Interestingly, some eyewitnesses and those close to them complain that Mark mixes up the sequence of events in Jesus' life. But Peter never wrote an sequentially correct biography of Jesus. As John tells Papias, Mark knows not the sequence of events, but the actual incidents and miracles of Jesus' ministry, which he gleaned from Peter's teaching sessions for edifying purposes. Thus, this controversy indirectly attests an eyewitness connection with Jesus.
(1c) Papias writes: "Matthew put together the SAYINGS [Greek "logia"of the Lord] in the Hebrew language, and each one interpreted them as best he could." The Gospel of Matthew is originally composed in Greek, not Hebrew or Aramaic. For this reason, some scholars claim that Papias's source is mistaken. But Papias never says that Matthew wrote the Gospel; rather, he says that Matthew wrote a "sayings" collection, and Christians "interpreted them (the sayings) as best they could." This sounds like the modern sayings source Q that the scholarly consensus identifies as a sayings source used by Matthew and Luke, but not by Mark and John. Q is from the German "quelle" (= source). It represents the major sayings collection that was circulated east of the Jordan River. The Coptic Gospel of Thomas consists of 114 sayings of Jesus and represents the sayings collection that circulated east of the Jordan, and eventually found its way to Egypt.
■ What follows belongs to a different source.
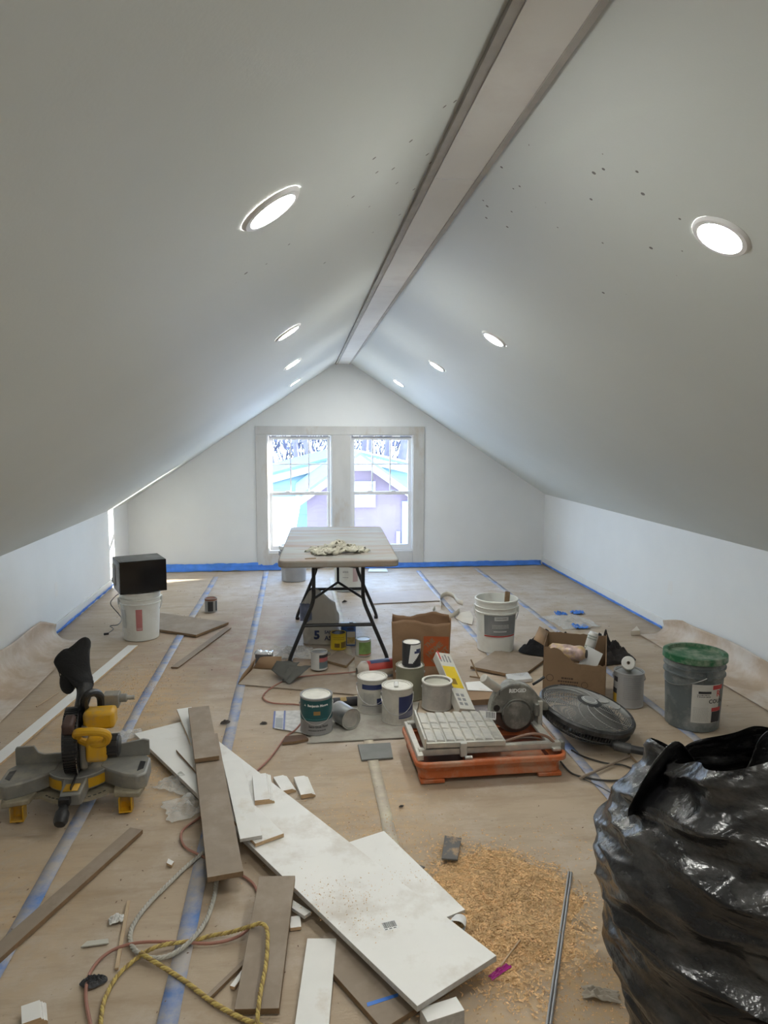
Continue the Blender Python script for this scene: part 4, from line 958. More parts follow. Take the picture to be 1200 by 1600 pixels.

Q, then, is a translation from the original Aramaic. When Greek authors mention "Hebrew," they include "Aramaic," which is, after all, a Hebrew dialect. Apparently, an unknown editor combined Matthew's Q with Mark to produce the Gospel of Matthew and Matthew's name was extended from the Q source to the entire Gospel by association. In any case, Papias is a legitimate witness to a large sayings source traceable to Matthew, an eyewitness of Jesus. Even apart from this, if Mark is essentially giving us Peter's teaching notes, why wouldn't the apostle Matthew use Mark as one of his source.